Monday, August 18, 2014

China Home Prices Fall in Most Cities on Weak Demand


China Home Prices Fall in Most Cities on Weak Demand

China’s new-home prices fell in July in almost all cities that the government tracks as tight mortgage lending deterred buyers even as local governments eased property curbs.
Prices fell in 64 of the 70 cities last month from June, the National Bureau of Statistics said today, the most since January 2011 when the government changed the way it compiles the data. Beijing prices fell 1 percent from June, posting the first monthly decline since April 2012.
“The falling trend of China’s property market has no sign of improving,” Shen Jian-guang, Hong Kong-based chief Asia economist at Mizuho Securities Asia Ltd., said in a phone interview today. “The key issue is the mortgages, despite all types of local government easings. The high rate is damping sentiment of owner occupiers.”
China’s property market has become a drag on the world’s second-biggest economy, prompting cities to start easing local curbs in June. Thirty-six cities had loosened measures as of the end of last week, according to Centaline Property Agency Ltd., while developers have cut prices since March to lure buyers.

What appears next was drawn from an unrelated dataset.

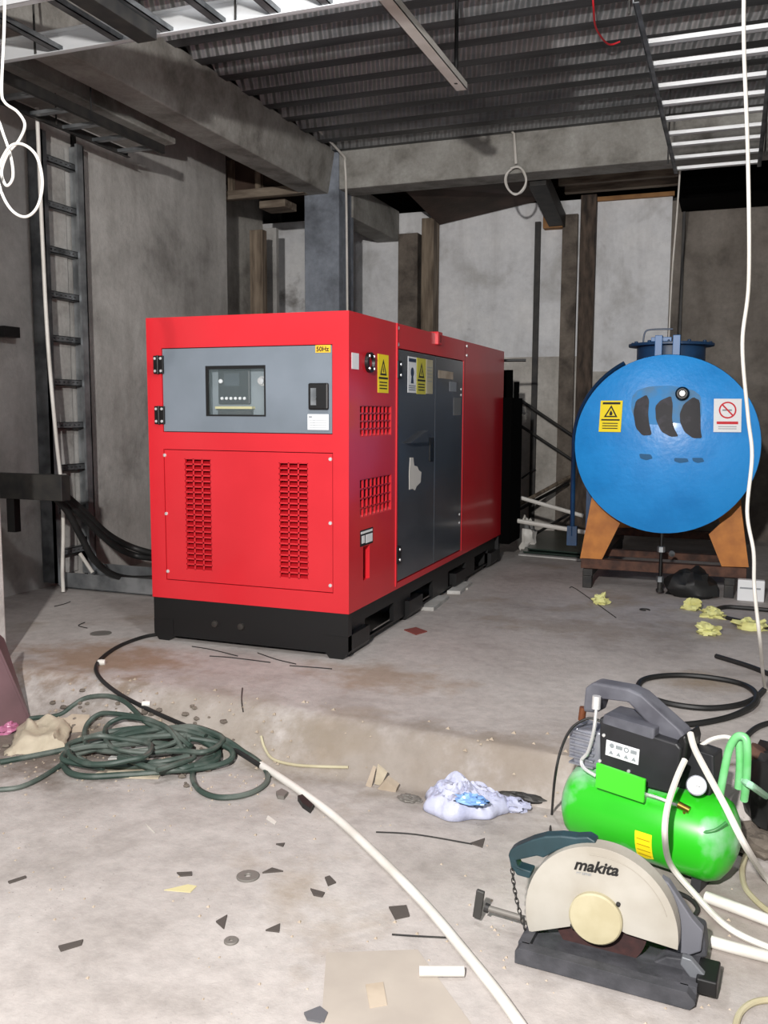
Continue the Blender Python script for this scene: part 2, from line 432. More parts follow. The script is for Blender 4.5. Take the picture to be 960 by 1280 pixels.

The International Monetary Fund has urged China to target slower expansion in 2015, saying the economy faces a “web of vulnerabilities” from rising debt and financial institutions’ exposure to real estate.
Photographer: Brent Lewin/Bloomberg
Residential buildings stand in the Luohu district of Shenzhen, China, on Aug. 4, 2014.
First-home buyers no longer received mortgage-rate discounts this year. In Beijing and Shanghai, first-home mortgage rates were the same as the benchmark rate in July, while in Guangzhou they were 5 percent to 10 percent higher than the benchmark rate, according to Centaline.

Maintaining Growth

Today’s housing data adds to the latest signs that the economy is weakening, making it tougher for Premier Li Keqiang to sustain the fastest growth in the Group of 20 nations. Foreign direct investment fell 17 percent in July from last year, according to separate data from Ministry of Commerce today. The broadest measure of new credit plunged to the lowest since the global financial crisis and industrial output unexpectedly slowed, the statistics bureau reported last week.
Prices in Shanghai decreased 1.2 percent and dropped 1.3 percent in Guangzhou, both the biggest slide since the data began. The eastern city of Hangzhou and the southern tropical city of Sanya had the largest declines in July, each dropping 2.4 percent.
Private data also has been signaling that the housing market is slowing. Prices fell for the third straight month in July, according to SouFun Holdings Ltd., the nation’s biggest real estate website.

Worse Times

Worse times for China’s real estate sector are still ahead, wrote Standard Chartered Plc economists led by Lan Shen in an Aug. 6 report, after surveying managers of 30 Chinese developers in six cities. Developers are offering “moderate discounts,” while buyers are still very cautious regardless of how much developers cut prices, Standard Chartered found.
The southeastern city of Xiamen and the southwestern city of Dali were the only two places where prices gained in July from June, adding 0.2 percent and 0.1 percent respectively.
“It is almost impossible for home prices to rise in the second half,” Tan Huajie, board secretary of China Vanke Co., the nation’s biggest developer, said in Hong Kong today, citing high inventory. “Home sales should improve a bit, while prices will stabilize in the next half.”

‘Steep Correction’

New-home price gains also slowed from a year earlier. They rose 5.2 percent in Guangzhou, increased 5.1 percent in Shenzhen and jumped 4 percent in Beijing, all the slowest pace since January last year. Prices advanced 4.1 percent in Shanghai, the least since February 2013.
“It’s still uncertain where the housing market will go in the next two months,” Jinsong Du, a Hong Kong-based property analyst at Credit Suisse Group AG, told Bloomberg Television today. “But at least the downward trend on housing transactions may not continue because of seasonality as well as because of the supporting measures.”
The Shanghai Stock Exchange Property Index, which tracks 24 developers listed on the city’s exchange, rose 0.3 percent at the close of trading, while the benchmark added 0.6 percent.
Both the official and private data point “to a steep correction in residential real estate prices whose depth begins to match that in the Lehman crisis,” Dariusz Kowalczyk, senior economist at Credit Agricole SA in Hong Kong, said in an e-mailed note. “We expect new measures to stimulate the economy in a targeted way to be announced in the near term.”
Existing-home prices declined 0.8 percent in Beijing in July from a month earlier and dropped 0.9 percent in Shanghai, according to the data.
Home sales fell 28 percent in July, the biggest monthly drop this year, the government reported earlier this month.